The condition $r>\sqrt 2$ is also sufficient. The random variables $(M_n)_{n\geq1}$ are iid (in fact, we need that they are identically distributed), due to the independence of the increments and the translation invariance of Brownian motion.
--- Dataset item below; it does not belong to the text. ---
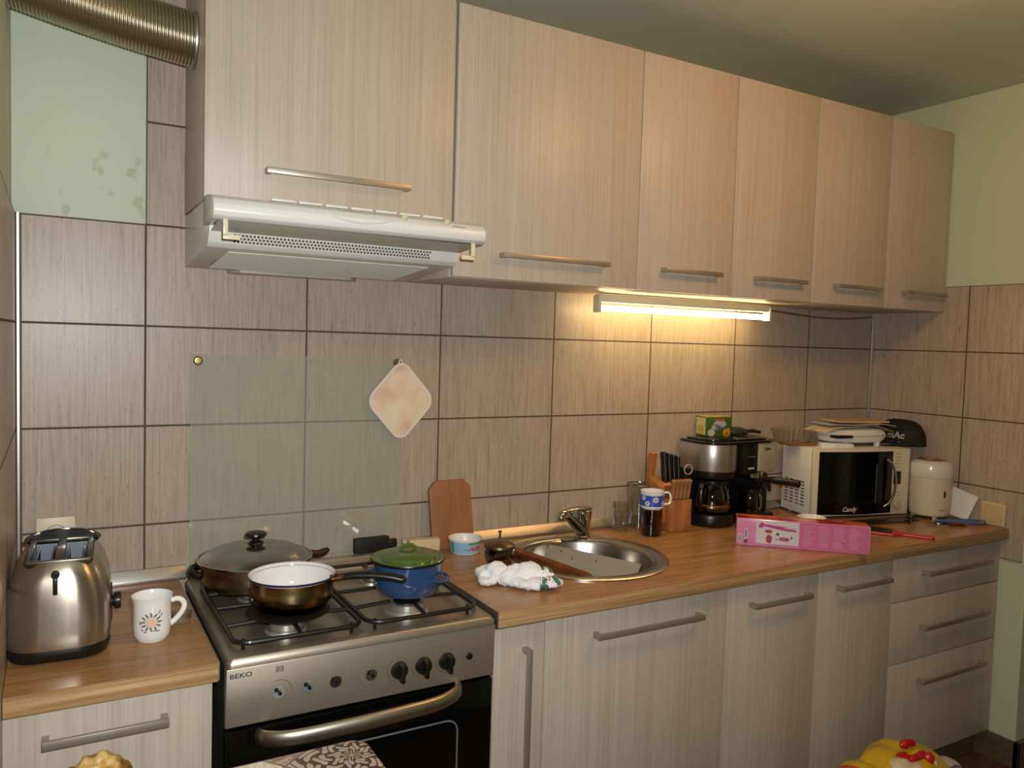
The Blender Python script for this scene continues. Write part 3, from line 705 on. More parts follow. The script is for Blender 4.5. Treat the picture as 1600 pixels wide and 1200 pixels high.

We shall use the first Borel-Cantelli lemma to prove that for $r>\sqrt 2$,
$$
\mathbb{P}[M_n\geq r\sqrt{\log n}\text{ infinitely often}]=0.
$$
To this end, it is sufficient to prove that
$$
\sum_n \mathbb{P}[M_n\geq r\sqrt{\log n}]<\infty.
$$
Indeed,
$$
\mathbb{P}[M_n\geq r\sqrt{\log n}]=\mathbb{P}[M_1\geq r\sqrt{\log n}]\leq 2\mathbb{P}[U_1\geq r\sqrt{\log n}],
$$
where $U_t=\max\{B_s:s\in[0,t]\}$ is the running maximum (the inequality above holds since $M_1$ is the largest between $U_1$ and $-L_1$, and $U_t$ and $-L_t$ have the same distribution, where $L_t$ is the running minimum). By the reflection principle,
$$
\mathbb{P}[U_1\geq r\sqrt{\log n}]=2\mathbb{P}[B_1\geq r\sqrt{\log n}]
=2(1-\Phi(r\sqrt{\log n})),
$$
and the series converges for $r>\sqrt 2$.